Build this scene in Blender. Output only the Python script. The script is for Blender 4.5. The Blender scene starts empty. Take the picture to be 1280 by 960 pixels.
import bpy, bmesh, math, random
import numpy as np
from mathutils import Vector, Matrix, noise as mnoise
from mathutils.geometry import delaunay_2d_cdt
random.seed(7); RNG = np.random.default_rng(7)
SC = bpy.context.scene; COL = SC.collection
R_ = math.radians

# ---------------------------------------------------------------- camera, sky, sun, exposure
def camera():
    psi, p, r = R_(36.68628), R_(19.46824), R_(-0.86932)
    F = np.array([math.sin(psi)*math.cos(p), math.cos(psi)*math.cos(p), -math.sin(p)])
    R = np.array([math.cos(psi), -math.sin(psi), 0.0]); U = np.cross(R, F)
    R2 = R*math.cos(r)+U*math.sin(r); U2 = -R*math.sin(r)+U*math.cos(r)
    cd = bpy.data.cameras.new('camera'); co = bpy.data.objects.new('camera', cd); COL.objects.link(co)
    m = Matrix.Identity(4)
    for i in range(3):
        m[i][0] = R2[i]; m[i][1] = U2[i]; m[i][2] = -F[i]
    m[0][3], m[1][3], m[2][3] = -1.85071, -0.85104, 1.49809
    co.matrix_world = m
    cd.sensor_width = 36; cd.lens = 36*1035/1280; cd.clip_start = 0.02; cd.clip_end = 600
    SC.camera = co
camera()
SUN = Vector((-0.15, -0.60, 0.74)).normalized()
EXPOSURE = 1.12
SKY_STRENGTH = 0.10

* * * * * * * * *

**Required task:** Retype the listing. Match it exactly.

**Solution to this problem:**
Build this scene in Blender. Output only the Python script. The script is for Blender 4.5. The Blender scene starts empty. Take the picture to be 1280 by 960 pixels.
import bpy, bmesh, math, random
import numpy as np
from mathutils import Vector, Matrix, noise as mnoise
from mathutils.geometry import delaunay_2d_cdt
random.seed(7); RNG = np.random.default_rng(7)
SC = bpy.context.scene; COL = SC.collection
R_ = math.radians

# ---------------------------------------------------------------- camera, sky, sun, exposure
def camera():
    psi, p, r = R_(36.68628), R_(19.46824), R_(-0.86932)
    F = np.array([math.sin(psi)*math.cos(p), math.cos(psi)*math.cos(p), -math.sin(p)])
    R = np.array([math.cos(psi), -math.sin(psi), 0.0]); U = np.cross(R, F)
    R2 = R*math.cos(r)+U*math.sin(r); U2 = -R*math.sin(r)+U*math.cos(r)
    cd = bpy.data.cameras.new('camera'); co = bpy.data.objects.new('camera', cd); COL.objects.link(co)
    m = Matrix.Identity(4)
    for i in range(3):
        m[i][0] = R2[i]; m[i][1] = U2[i]; m[i][2] = -F[i]
    m[0][3], m[1][3], m[2][3] = -1.85071, -0.85104, 1.49809
    co.matrix_world = m
    cd.sensor_width = 36; cd.lens = 36*1035/1280; cd.clip_start = 0.02; cd.clip_end = 600
    SC.camera = co
camera()
SUN = Vector((-0.15, -0.60, 0.74)).normalized()
EXPOSURE = 1.12
SKY_STRENGTH = 0.10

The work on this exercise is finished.